Cuanto más real es el deseo de Dios (…), más violenta es la rebelión de la parte mediocre del alma; rebelión comparable a la retracción de un cuerpo vivo que está a punto de quemarse con fuego. Según los casos, tendrá principalmente color de repulsión, de odio o de miedo.

Si en los primeros momentos se puede afirmar que, para la parte mediocre del alma, el reposo es ya una victoria, no así se puede decir una vez ha sido iniciado el combate. El contacto con la Pureza significa para la mediocridad una cuestión de vida o muerte.
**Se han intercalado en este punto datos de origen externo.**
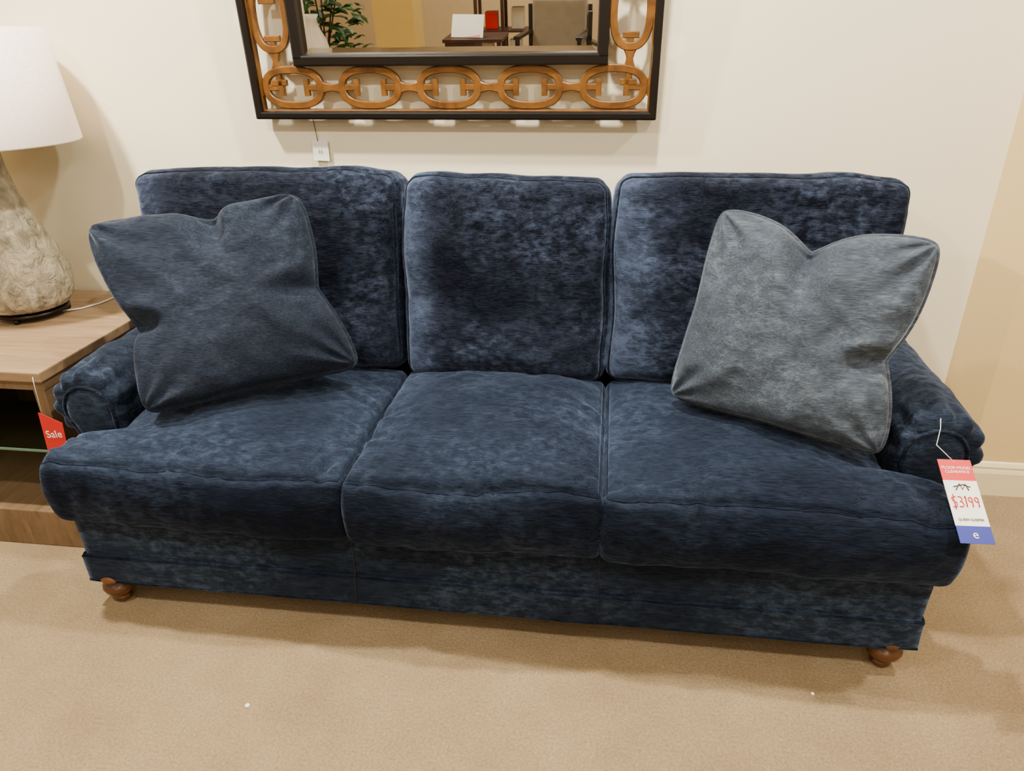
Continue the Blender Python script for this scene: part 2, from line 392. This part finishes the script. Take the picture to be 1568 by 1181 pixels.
# ------------------------------------------------------------ throw pillows
def throw_pillow(name,TL,TR,BR,BL,T,dents,mat,seed):
    TL,TR,BR,BL=map(Vector,(TL,TR,BR,BL));nrm=((TR-TL).cross(BL-TL)).normalized()
    if nrm.y>0:nrm=-nrm
    N=90
    def pos(u,v,side):
        d=dents
        rc_=1-.045*(u*u*v*v)**5
        uu,vv=u*rc_,v*rc_
        def vd(t,c,w): return math.exp(-(abs(t-c)/w)**1.3)
        vv-= d['t'][0]*vd(u,d['t'][1],d['t'][2])*sm(-.5,1,v)
        vv+= d['b'][0]*vd(u,d['b'][1],d['b'][2])*sm(.5,-1,v)
        uu-= d['r'][0]*vd(v,d['r'][1],d['r'][2])*sm(-.1,1,u)
        uu+= d['l'][0]*vd(v,d['l'][1],d['l'][2])*sm(.1,-1,u)
        a,bq=(uu+1)/2,(vv+1)/2
        p=(BL*(1-a)+BR*a)*(1-bq)+(TL*(1-a)+TR*a)*bq
        e=(1-u*u)**.5*(1-v*v)**.5 if abs(u)<1 and abs(v)<1 else 0
        th=T*e**.60
        q=u-d['t'][1]-.10*(1-v)
        th-= .050*math.exp(-(abs(q)/.11)**2)*sm(.2,.95,v)*min(1,e*3)
        th+= .014*math.exp(-((abs(q)-.26)/.12)**2)*sm(.0,.8,v)*min(1,e*3)
        for (cu,cv,dr) in ((1,d['r'][1],d['r'][0]),(-1,d['l'][1],d['l'][0])):
            th-= .20*dr*math.exp(-((v-cv+.25*(1-abs(u)))/.09)**2)*sm(.5,.95,u*cu)*min(1,e*3)
            th+= .06*dr*math.exp(-((v-cv-.20+.35*(1-abs(u)))/.09)**2)*sm(.3,.8,u*cu)*min(1,e*3)
        th+= wrinkle(p.x+seed,p.y,p.z,.014)*min(1,e*2.5)
        for cu,cv in((1,1),(-1,1),(1,-1),(-1,-1)):
            rr=math.hypot(u-cu,v-cv);ang=math.atan2(v-cv,u-cu)
            th+= .009*math.sin(ang*11+seed+cu)*math.exp(-(rr/.5)**2)*min(1,e*4)
        wave=.008*NZ(u*3+seed,v*3,1)
        return p+nrm*(th*(side if side>=0 else side*.42)+wave)
    vs=[];fs=[]
    g=[.55*math.sin((-1+2*i/N)*math.pi/2)+.45*(-1+2*i/N) for i in range(N+1)]
    for side in(1,-1):
        b0=len(vs)
        for i in range(N+1):
            for j in range(N+1): vs.append(pos(g[i],g[j],side))
        for i in range(N):
            for j in range(N):
                a=b0+i*(N+1)+j;fs.append((a,a+1,a+N+2,a+N+1))
    root=empty(name)
    o=mesh_obj('pillow_body',vs,fs,mat,root);fixn(o)
    for p in o.data.polygons:p.use_smooth=True
    pts=[];M=50
    for sd in range(4):
        for i in range(M):
            t=-1+2*i/M
            u,v=[(t,-1),(1,t),(-t,1),(-1,-t)][sd]
            pts.append(pos(u,v,0))
    tube('pillow_welt',pts,.0062,mat,root,closed=True,sides=8)
    return root
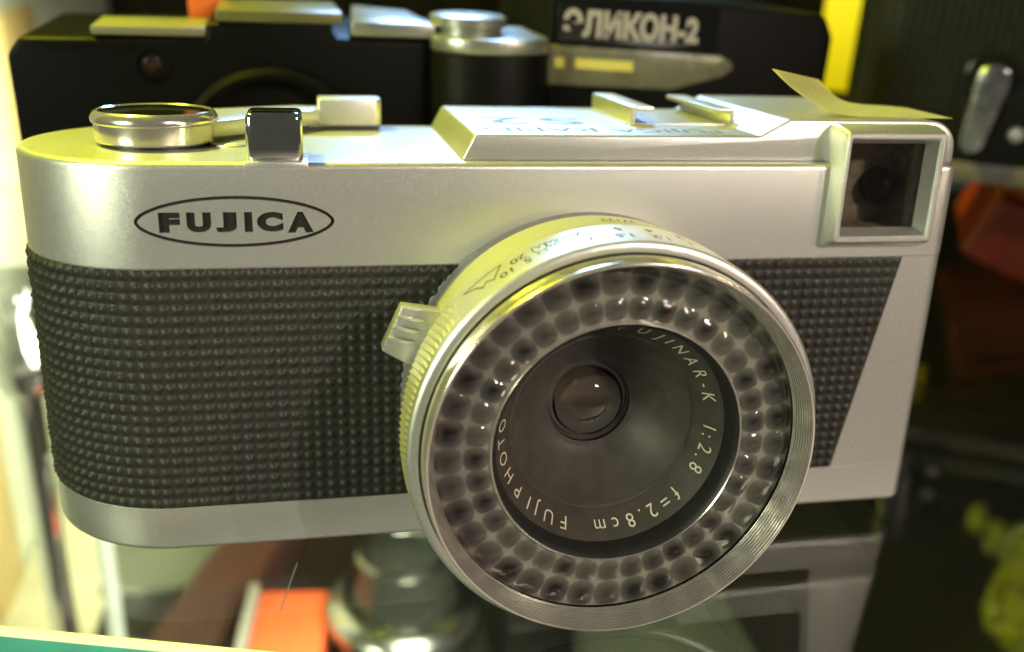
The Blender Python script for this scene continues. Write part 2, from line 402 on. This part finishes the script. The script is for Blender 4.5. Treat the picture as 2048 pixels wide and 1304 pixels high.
# scale on the focus ring (read from behind)
sb = bmesh.new()
RS = 22.66
def on_ring(phi0, y0):                       # x to the reader's right = towards smaller phi, tops towards the front
    return lambda u, v: cyl(phi0-math.degrees(u/RS), y0-v, RS)
def ringtext(s, phi, y, h, **k):
    t = text_bm(s, 1, **k); a, b, c, d = bounds(t); kx = h/.72
    for v in t.verts: v.co.x = (v.co.x-(a+b)/2)*kx; v.co.y = (v.co.y)*kx
    add_to(sb, t, on_ring(phi, y))
for s, phi, y, h in (('10', -33.4, -14.0, 1.35), ('20', -28.9, -12.1, 1.35), ('5', -27.0, -13.9, 1.35), ('7', -11.6, -11.3, 1.35), ('2', -9.6, -14.0, 1.35),
                     ('1.5', -1.0, -14.0, 1.35), ('5', -.6, -11.2, 1.35), ('1.2', 9.0, -14.0, 1.35), ('4', 8.2, -11.2, 1.35), ('1', 17.5, -14.0, 1.3), ('3', 17.0, -11.2, 1.3)):
    ringtext(s, phi, y, h, bold=.02)
mtn = [(-2.3, 0), (2.3, 0), (.9, 2.9), (.15, 1.9), (-.5, 2.5), (-1.1, 1.5)]
mtn = [(2.5, 0), (-2.4, 0), (-1.0, 2.7), (-.25, 1.75), (.35, 2.6), (1.1, 1.2)]
add_to(sb, stroke(mtn, .2, True), on_ring(-39.5, -11.4))
def person(px, sc_):
    body = [(-.55, 0), (-.2, 0), (0, .7), (.2, 0), (.55, 0), (.6, 1.2), (.35, 1.55), (-.35, 1.55), (-.6, 1.2)]
    add_to(sb, stroke([(x*sc_+px, y*sc_) for x, y in body], .13, True), on_ring(-19.2, -11.6))
    add_to(sb, stroke([(px+.42*sc_*cos(2*pi*i/14), (2.0+.42*sin(2*pi*i/14))*sc_) for i in range(14)], .13, True), on_ring(-19.2, -11.6))
person(1.35, 1.25); person(-1.45, 1.25); person(0, .85)
fixn(sb); obj('distance_scale', sb, M['greyink'], fo, smooth=False)
sb = bmesh.new(); RS = 22.25
ringtext('27122', 4.5, -5.0, 1.2)
fixn(sb); obj('serial_number', sb, M['greyink'], lb, smooth=False)
# focusing tab
bm = bmesh.new()
tabp = [(42.3, 32.2), (40.1, 27.35), (43.6, 25.2), (45.9, 24.4), (48.5, 31.2)]
prism(bm, tabp, 'y', -7.9, -5.6, .18, 2)
tb = obj('focus_tab', bm, M['satin'], lb)
bm = bmesh.new()
ax = Vector((48.5-42.3, 31.2-32.2)).normalized(); ay = Vector((42.3-40.1, 32.2-27.35)).normalized()
for k in (.27, .52, .77):
    o_ = Vector((40.1, 27.35))+ay*(5.32*k)
    q = [o_+ax*-.1, o_+ax*2.9-Vector((0, .18)), o_+ax*2.9+ay*.42-Vector((0, .18)), o_+ay*.5+ax*-.1]
    prism(bm, [(p.x, p.y) for p in q], 'y', -8.35, -7.85, .16, 2)
obj('tab_ribs', bm, M['satin'], tb)
# dark gap, then the polished front ring with its threaded mouth
bm = bmesh.new(); lathe(bm, [(21.44, -16.3), (21.44, -16.75), (20.9, -16.8)], 192, 'y', LX, LZ); fixn(bm); obj('ring_gap', bm, M['black'], lb)
pr = [(20.9, -16.7), (21.12, -16.85), (21.2, -17.3), (21.3, -17.45), (21.3, -17.7), (21.18, -17.85), (21.16, -19.4), (21.08, -19.64), (20.96, -19.72), (20.82, -19.68)]
for i in range(1, 40):
    t = i/40; pr.append((20.82-.80*t+.035*sin(i*pi*2/5), -19.68+2.75*t))
pr.append((19.9, -16.85))
bm = bmesh.new(); lathe(bm, pr, 256, 'y', LX, LZ); fixn(bm); frg = obj('front_ring', bm, M['ringmetal'], lb, angle=60)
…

Y es entonces cuando empiezan a regir las leyes de supervivencia. En tales momentos cualquier argumento vale como arma para protegerse: «En su esfuerzo desesperado por sobrevivir y escapar a la destrucción por el fuego, la parte mediocre del alma inventa argumentos con actividad febril. Los toma prestados de cualquier parte..."

No es posible saber con antelación cuál de las dos partes va a salir victoriosa. Ambas cuentan con recursos suficientes para vencer. Aunque, en un primer momento, pueda parecer que la parte mediocre tiene más ventajas sobre la otra —pues su mayor esfuerzo reside en favorecer la fuerte tendencia humana a la desidia y a facilitar al alma espejismos placenteros para que se olvide de luchar—, sin embargo, la parte que tiende a la Verdad cuenta con otro factor a favor suyo. Y es que el mal que reside en la parte mediocre del alma es finito, mientras que el fuego divino que se hace presente a través del deseo, inagotable. Si el deseo de Dios permanece constante en la parte del alma que tiende a la Verdad, ésta tiene asegurada la victoria, a menos que, como dice Weil, esa parte arroje la toalla en la prosecución del fin que desea («que haya traición y rechazo deliberado del bien») o que, simplemente, muera antes de conseguirlo («que la muerte sobrevenga accidentalmente antes de tiempo»).

Una vez emprendido el camino de ida hacia la Verdad, y el temor a la pureza no inmoviliza el alma a proseguir su viaje, tarde o temprano, se franqueará «un umbral». ¿Qué quiere significar Weil con la referencia a ese «umbral»? Quizá simboliza ese límite no físico, que tan sólo se le percibe tras haberlo vivenciado; a ese «punto de no retorno», de que hablan los montañeros, tras el cual no es posible ya regresar al punto de inicio por el mismo camino y que hace saber al escalador que ya no le queda de otra sino vencer la cima; o esa sensación de haber salido con vida de una calamidad y sentir como si se hubiera «vuelto a nacer». Tras ese umbral —anotémoslo bien— no esta todo hecho, sino todo por hacer. Es ahí donde empieza verdaderamente la lucha por llegar hasta el Bien en su pureza.